Many of the media reports on the hawkish side that attack foreign buyers tend to use research that is based on racial profiling (ie. Chinese last names on title), or is simply statistically laughable (ie. how many homes in an ultra wealthy neighbourhood were purchased by non-residents). While these make for great stories and even better scapegoats, it isn’t what is driving the market. Of the 44,834 transactions in Greater Vancouver, only 380 homes were over $5 million and 53% of sales were under $1.5 million. Of the Fraser Valley’s 27,526 sales over the last 12 months, 65 homes were in the ultra luxury $5+ range (and probably most of those were development properties), and over 62% were under $1.5 million. The primary drivers of the market are residents in “typical” homes.

Banning foreign buyers doesn’t work because the loopholes are so massive you can drive a freight train through them and there simply aren't enough foreign buyers to drive the market. BC’s 20% tax was essentially a ban. As I implied earlier, how many buyers are willing to pay $1.2 million for a property valued at $1 million the moment they bought it? 

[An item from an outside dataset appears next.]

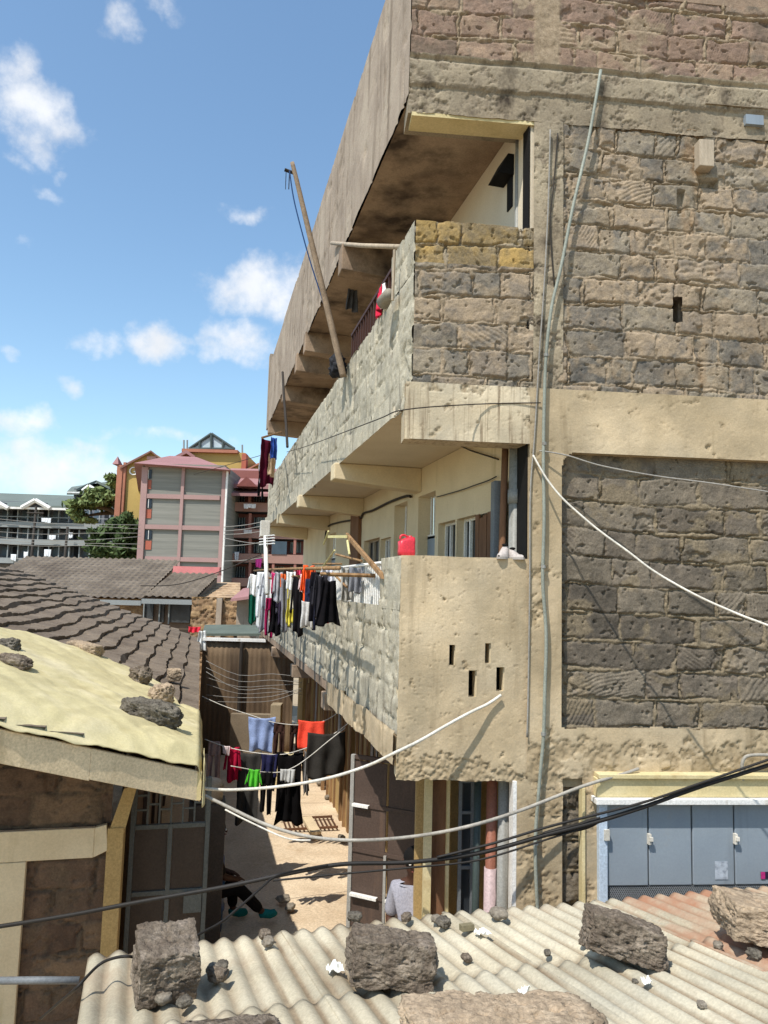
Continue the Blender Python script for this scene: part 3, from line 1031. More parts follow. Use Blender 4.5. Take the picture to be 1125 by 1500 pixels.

Conclusion: Tough Choices Don’t = Votes, So Politicians Avoid Them

In conclusion, it is simply my lone perspective that if Canadians are hoping for a party that will actually address the issue of housing affordability, they are going to be sorely disappointed. The housing market will continue to escalate, with very minor corrections, such as what we saw in 2019 (and what we will likely see in the near future), as a result of emotion-based over valuation of the market, until the supply catches up with the demand or until a massive economic market crash saps purchasing power from everyday Canadians (personally, I wouldn’t be surprised if crypto-currency is involved, but hey, that’s just me). 

I’m not an economist. I don’t know how many more homes per annum we would need to build to see some sort of stability in the market. I do know that if building starts remain more or less on par with the 1970’s, but with an increased population of 62% or more, the housing crisis will only become more severe. Neither of these options are going to benefit the Canadian economy overall and are unlikely to happen. It’s very interesting how politically faux paus it is to talk about the fact that the majority of our increased population, and therefore demand, comes from immigration. Although I didn’t cover their platform, I imagine the only party that would likely address this head on would be the People’s Party of Canada, who have promoted anti-immigration policy in the past (to be honest, I can’t bring myself to bother with looking if this is still their thing). 

I also do know that if money is given out, whether through rebates, incentives, or tax breaks, this will only raise prices - the more purchasing power you give to home buyers, the more money you are putting into the market, which is further exacerbated by the fact that every dollar in real estate can be highly leveraged by mortgages. Alternatively, if taxes are added on to housing, this may reduce house values, but not make housing affordable (there will simply be more money going to the government as opposed to the seller). 

There are only two options to cure the housing crisis. We can reduce the demand by vastly limiting immigration, which has other economic consequences, or by making mortgages less attainable by requiring more money down on purchases. Alternatively, we can increase the supply of homes by incentivizing builders across all housing types and market segments and streamlining the development process with investments in new home building technology as opposed to simply handing out money or deregulating the industry.